Following the courtesy calls, Ruehe, Cornish and Smith joined with other Navy representatives to participate in a wreath laying ceremony at Gyokusenju Temple. The Buddhist ceremony honored members of Perry’s squadron who perished in Japan.

Also on May 20, close to 50 Fitzgerald Sailors headed to Shimoda Elementary School to spend time interacting with young students. The children treated the Sailors to song and dance performances, and the Sailors played games and had lunch with the students.

“[The students] were wonderful,” said Fire Controlman 3rd Class Arianne Davison of Fitzgerald’s combat systems department. “They held our hands, they hugged us all the time, we played recess with them, and it was really great.”

That night, Sailors and locals were entertained by beach concerts from the U.S. 7th Fleet Band, as well as from the U.S. Army Band. The evening also featured a fireworks display that lit up the entire harbor.

Day two of the Black Ship festival began with a formal ceremony at Shimoda Park. Numerous Fitzgerald crew members, citizens of Shimoda, citizens of Perry’s home state of Rhode Island, and others all attended the ceremony, which featured speeches from a number of dignitaries, as well as music from the U.S. 7th Fleet Band and the Japanese Maritime Self-Defense Force (JMSDF) Band.

Following the ceremony, thousands of Shimoda citizens, a majority of them waving Japanese and American flags, lined the small city’s streets to witness the festival’s centerpiece: a lively parade that featured a group of Fitzgerald Sailors marching in a long line with members of the U.S. 7th Fleet band, Yokosuka’s Kinnick High School’s Junior Reserve Officer Training Corps, as well as various other official guests and groups representing both Japan and the United States.

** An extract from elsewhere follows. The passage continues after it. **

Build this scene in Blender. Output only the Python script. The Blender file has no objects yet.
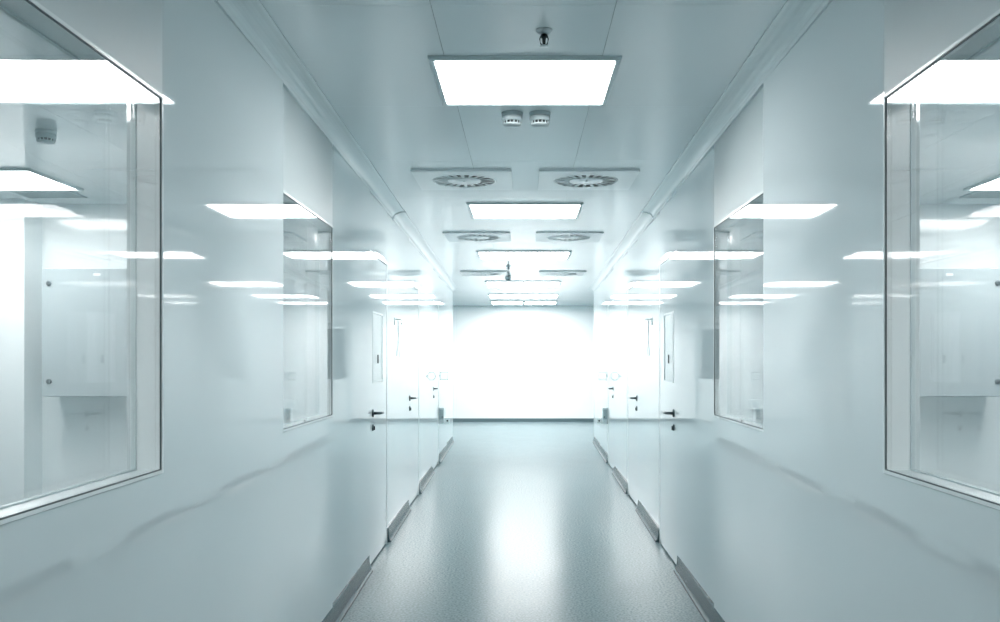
import bpy, bmesh, math, random
from mathutils import Vector
random.seed(4)
scene = bpy.context.scene
COL = scene.collection

# ---------------------------------------------------------------- measures
F = 900.0 / 1000.0            # focal length in frame widths
EYE = 1.36                    # camera height
CH = 1.15                     # ceiling above the eye
CZ = EYE + CH                 # ceiling height
W = 0.885                     # corridor half width at the camera
K = 17.0 / 900.0              # the walls stand slightly splayed: corridor widens with depth
WT = 0.075                    # wall panel thickness
END = 19.5                    # end wall of the cross hall
COR = 14.75                   # corridor walls stop here
BACK = -2.6                   # wall behind the camera
HALL = 6.5                    # half length of the cross hall
VPX, VPY = 523.3, 359.0

def depth_c(y):               # depth of a ceiling point seen at image row y
    return 900 * CH / (VPY - y)

# ---------------------------------------------------------------- materials
def new_mat(name):
    m = bpy.data.materials.new(name)
    m.use_nodes = True
    nt = m.node_tree
    return m, nt, nt.nodes["Principled BSDF"]

def plain(name, col, rough=0.4, metal=0.0, spec=0.5, bump=0.0, bscale=40.0, rvar=0.0, ior=1.5):
    m, nt, p = new_mat(name)
    p.inputs["IOR"].default_value = ior
    p.inputs["Base Color"].default_value = (*col, 1)
    p.inputs["Roughness"].default_value = rough
    p.inputs["Metallic"].default_value = metal
    p.inputs["Specular IOR Level"].default_value = spec
    tc = nt.nodes.new("ShaderNodeTexCoord")
    n = nt.nodes.new("ShaderNodeTexNoise")
    n.inputs["Scale"].default_value = bscale
    n.inputs["Detail"].default_value = 3
    nt.links.new(tc.outputs["Object"], n.inputs["Vector"])
    if rvar:
        mr = nt.nodes.new("ShaderNodeMapRange")
        mr.inputs["To Min"].default_value = max(0.0, rough - rvar)
        mr.inputs["To Max"].default_value = rough + rvar
        nt.links.new(n.outputs["Fac"], mr.inputs["Value"])
        nt.links.new(mr.outputs["Result"], p.inputs["Roughness"])
    if bump:
        b = nt.nodes.new("ShaderNodeBump")
        b.inputs["Strength"].default_value = bump
        b.inputs["Distance"].default_value = 0.01
        nt.links.new(n.outputs["Fac"], b.inputs["Height"])
        nt.links.new(b.outputs["Normal"], p.inputs["Normal"])
    return m

WALLC = (0.66, 0.735, 0.755)
M = {}
M["wall"] = plain("wall_panel", WALLC, 0.035, ior=2.7, bump=0.0012, bscale=1.2, rvar=0.01)
M["room_wall"] = plain("side_room_wall", (0.77, 0.815, 0.825), 0.08, ior=1.5, rvar=0.02)
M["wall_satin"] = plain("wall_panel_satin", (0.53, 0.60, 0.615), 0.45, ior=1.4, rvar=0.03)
M["wall_matt"] = plain("wall_matt", (0.81, 0.845, 0.855), 0.35, spec=0.4, rvar=0.05)
M["ceiling"] = plain("ceiling_panel", (0.71, 0.765, 0.785), 0.10, ior=1.6, bump=0.008, bscale=1.3, rvar=0.03)
M["seam"] = plain("sealant", (0.60, 0.70, 0.72), 0.4)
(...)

“Everybody was very kind,” said Interior Communications Electrician Fireman Mick Sharp of Fitzgerald’s combat systems department. “We had people getting off motor bikes in the road just to talk to us. For lack of a better word, they were very friendly.”

The festival’s final day was reserved for recreation and leisure. Fitzgerald Sailors participated in various sporting events that gave the ship’s crew the chance to interact with their Japanese hosts through some friendly competition. Beach volleyball, a river raft race, and golf and softball matchups all took place at various locations throughout the city.

As Fitzgerald has been forward deployed to Yokosuka for less than a year, many of the ship’s crew had yet to spend time in any of Japan’s smaller cities prior to taking part in Shimoda’s Black Ship festival.

“The culture’s different, but it’s a lot of fun,” said Seaman William Welsh of Fitzgerald’s deck department. “It’s great scenery, and talking to people, meeting the’s excellent.”

Operating out of Yokosuka, Japan, Fitzgerald is assigned to Destroyer Squadron 15 and the USS Kitty Hawk (CV 63) Strike Group.